Il budget 2002 non è ancora stato ritoccato, ma centrare i risultati previsti – 42,5 tonnellate di oro lavorato, un sostanziale pareggio di bilancio, ricavi in leggera flessione rispetto ai 250 milioni di euro dell’anno scorso – per la Unoaerre sta diventando ogni giorno più difficile.
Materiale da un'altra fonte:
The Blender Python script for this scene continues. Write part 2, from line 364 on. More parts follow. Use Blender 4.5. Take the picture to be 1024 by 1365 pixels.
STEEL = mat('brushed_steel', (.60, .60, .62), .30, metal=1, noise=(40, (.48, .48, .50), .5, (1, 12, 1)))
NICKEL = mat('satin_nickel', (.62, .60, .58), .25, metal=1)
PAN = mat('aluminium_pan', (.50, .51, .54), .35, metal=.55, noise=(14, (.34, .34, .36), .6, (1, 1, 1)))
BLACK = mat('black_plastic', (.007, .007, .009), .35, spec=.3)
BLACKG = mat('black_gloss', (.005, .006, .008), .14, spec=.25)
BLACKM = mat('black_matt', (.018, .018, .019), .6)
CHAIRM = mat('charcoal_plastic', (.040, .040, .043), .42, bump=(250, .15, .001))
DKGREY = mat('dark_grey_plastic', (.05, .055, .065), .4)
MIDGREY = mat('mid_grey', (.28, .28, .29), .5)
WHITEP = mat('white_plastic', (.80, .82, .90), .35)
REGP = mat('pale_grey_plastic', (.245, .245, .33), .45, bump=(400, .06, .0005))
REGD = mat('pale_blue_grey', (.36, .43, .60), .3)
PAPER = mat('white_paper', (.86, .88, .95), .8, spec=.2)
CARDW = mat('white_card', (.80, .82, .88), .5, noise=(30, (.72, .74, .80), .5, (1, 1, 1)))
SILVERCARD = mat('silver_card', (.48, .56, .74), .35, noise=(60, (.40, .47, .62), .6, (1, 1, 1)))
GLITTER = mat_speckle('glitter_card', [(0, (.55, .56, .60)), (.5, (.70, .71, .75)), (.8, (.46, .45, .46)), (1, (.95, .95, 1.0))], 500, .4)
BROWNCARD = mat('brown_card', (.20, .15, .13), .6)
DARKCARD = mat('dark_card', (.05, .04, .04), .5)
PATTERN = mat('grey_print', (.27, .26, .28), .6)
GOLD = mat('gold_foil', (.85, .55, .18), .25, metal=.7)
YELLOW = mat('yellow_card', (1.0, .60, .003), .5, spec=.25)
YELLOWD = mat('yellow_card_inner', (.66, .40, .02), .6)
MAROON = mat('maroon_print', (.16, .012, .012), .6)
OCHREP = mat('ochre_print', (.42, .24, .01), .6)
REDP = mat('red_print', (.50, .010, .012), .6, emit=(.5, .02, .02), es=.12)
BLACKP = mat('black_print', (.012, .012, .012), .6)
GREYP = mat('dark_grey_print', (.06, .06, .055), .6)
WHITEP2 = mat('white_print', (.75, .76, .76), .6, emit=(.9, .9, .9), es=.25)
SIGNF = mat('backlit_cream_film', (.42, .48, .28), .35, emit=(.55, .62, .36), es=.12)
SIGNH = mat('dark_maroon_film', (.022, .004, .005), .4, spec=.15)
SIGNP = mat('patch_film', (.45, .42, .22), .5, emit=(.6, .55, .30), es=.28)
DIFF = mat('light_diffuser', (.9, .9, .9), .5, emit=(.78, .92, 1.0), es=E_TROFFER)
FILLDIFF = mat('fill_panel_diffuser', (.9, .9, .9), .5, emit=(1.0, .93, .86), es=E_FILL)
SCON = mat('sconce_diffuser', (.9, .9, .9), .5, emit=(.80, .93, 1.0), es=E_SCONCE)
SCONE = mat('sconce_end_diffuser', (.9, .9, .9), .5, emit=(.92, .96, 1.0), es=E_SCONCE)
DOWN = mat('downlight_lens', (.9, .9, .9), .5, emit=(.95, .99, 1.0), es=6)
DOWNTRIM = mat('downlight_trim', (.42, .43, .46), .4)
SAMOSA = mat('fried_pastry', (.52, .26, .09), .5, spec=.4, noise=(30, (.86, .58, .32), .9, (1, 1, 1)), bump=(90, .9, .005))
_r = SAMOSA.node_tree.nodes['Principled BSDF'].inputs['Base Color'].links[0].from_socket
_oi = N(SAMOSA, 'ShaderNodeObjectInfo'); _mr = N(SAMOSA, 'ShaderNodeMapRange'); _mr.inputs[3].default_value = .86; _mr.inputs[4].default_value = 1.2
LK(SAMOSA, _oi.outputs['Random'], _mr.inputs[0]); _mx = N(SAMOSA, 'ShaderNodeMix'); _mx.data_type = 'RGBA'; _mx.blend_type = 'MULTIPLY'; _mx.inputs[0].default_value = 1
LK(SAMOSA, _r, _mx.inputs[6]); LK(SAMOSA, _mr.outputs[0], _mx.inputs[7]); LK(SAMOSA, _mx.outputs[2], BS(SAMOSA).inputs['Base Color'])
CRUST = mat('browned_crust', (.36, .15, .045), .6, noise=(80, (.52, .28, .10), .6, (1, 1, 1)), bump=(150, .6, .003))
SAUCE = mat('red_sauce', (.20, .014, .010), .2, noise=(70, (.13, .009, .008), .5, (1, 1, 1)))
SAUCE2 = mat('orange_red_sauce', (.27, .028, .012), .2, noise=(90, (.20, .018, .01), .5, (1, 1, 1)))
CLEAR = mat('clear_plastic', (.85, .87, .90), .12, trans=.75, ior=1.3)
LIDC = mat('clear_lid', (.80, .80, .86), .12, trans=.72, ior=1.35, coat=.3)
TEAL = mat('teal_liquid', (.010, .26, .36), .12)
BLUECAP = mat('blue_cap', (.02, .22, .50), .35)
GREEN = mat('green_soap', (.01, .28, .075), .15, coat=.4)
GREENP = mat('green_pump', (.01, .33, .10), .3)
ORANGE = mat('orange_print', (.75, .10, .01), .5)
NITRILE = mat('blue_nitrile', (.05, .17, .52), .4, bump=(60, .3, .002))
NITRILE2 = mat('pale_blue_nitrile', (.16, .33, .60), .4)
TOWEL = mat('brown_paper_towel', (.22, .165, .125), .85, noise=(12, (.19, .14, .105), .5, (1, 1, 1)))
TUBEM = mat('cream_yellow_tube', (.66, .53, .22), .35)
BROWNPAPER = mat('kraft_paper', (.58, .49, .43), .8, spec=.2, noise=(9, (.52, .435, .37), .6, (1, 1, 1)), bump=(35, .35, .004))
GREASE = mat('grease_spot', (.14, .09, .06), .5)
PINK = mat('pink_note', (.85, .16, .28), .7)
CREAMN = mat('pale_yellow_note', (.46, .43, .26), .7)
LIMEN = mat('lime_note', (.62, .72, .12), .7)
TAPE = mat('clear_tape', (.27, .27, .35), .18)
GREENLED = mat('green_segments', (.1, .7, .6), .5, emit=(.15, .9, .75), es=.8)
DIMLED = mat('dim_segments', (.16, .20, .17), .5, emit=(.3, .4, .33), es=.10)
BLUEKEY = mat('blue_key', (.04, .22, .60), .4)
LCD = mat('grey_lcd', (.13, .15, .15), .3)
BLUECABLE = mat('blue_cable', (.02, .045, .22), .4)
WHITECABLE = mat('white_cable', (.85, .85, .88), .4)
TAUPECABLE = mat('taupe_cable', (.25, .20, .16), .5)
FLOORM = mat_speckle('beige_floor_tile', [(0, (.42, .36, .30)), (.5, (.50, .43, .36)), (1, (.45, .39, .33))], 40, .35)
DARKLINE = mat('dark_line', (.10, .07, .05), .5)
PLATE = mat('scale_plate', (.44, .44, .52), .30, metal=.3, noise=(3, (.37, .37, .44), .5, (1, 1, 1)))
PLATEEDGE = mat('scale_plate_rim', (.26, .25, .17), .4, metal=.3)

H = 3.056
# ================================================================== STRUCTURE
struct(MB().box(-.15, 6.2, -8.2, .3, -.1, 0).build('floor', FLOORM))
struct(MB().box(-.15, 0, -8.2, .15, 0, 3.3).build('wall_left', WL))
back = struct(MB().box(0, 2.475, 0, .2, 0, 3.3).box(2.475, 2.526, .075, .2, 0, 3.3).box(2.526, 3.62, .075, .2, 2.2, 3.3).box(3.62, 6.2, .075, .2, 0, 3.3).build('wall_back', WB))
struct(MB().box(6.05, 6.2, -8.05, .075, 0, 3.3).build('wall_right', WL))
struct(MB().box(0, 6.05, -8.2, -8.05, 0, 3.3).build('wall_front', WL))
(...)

E questo a causa di un problema che sembra un paradosso: la più grande azienda orafa italiana, controllata (51%) dal fondi d’investimento della Deutsche Bank Morgan Grenfell Private Equity (Mgpe), non ha sufficiente oro da lavorare per soddisfare gli ordini.
«Il mercato sta tirando —spiega l’amministratore delegato Federico Minoli ma la materia prima che in questo momento il sistema bancario ci fornisce, attraverso lo strumento tradizionale del prestito d’uso, non basta per far fronte alle commesse«.
Ora la partita si gioca tutta sul terreno delle garanzie. Da un lato Unoaerre rivendica un buon equilibrio finanziario, con debiti pari a 20 milioni di euro esclusivamente a fronte di fatture, dall’altro le banche sembrano intenzionate a stringere i rubinetti dell’oro.
«Abbiamo di fronte due strade spiega Minoli – o il sistema bancario entra in azienda e si convince della nostra affidabilità, oppure Unoaerre dovrà fissare un nuovo break even a sette tonnellate di oro, una manovra difficile da fare in tempi brevi e con effetti dirompenti«. Esclusa, invece, la possibilità di approvvigionarsi acquistando direttamente oro dagli istituti di credito autorizzati, per gli alti costi (servirebbero almeno 20 milioni di euro) e il rischio di oscillazione del prezzo.
In questo contesto, appare arduo far decollare l’atteso pianodi rilancio dell’azienda, che ha chiuso gli ultimi bilanci in rosso. Nel 2000 la perdita si attestò a 5,3 milioni di euro con 43,4 tonnellate di oro lavorato; nel 2001 l’oro lavorato è sceso a 40,6 tonnellate e il risultato si annuncia ancora peggiore. Nell’ultimo anno il turnover è stato bloccato e i dipendenti sono scesi dai 615 del 2000 a 545.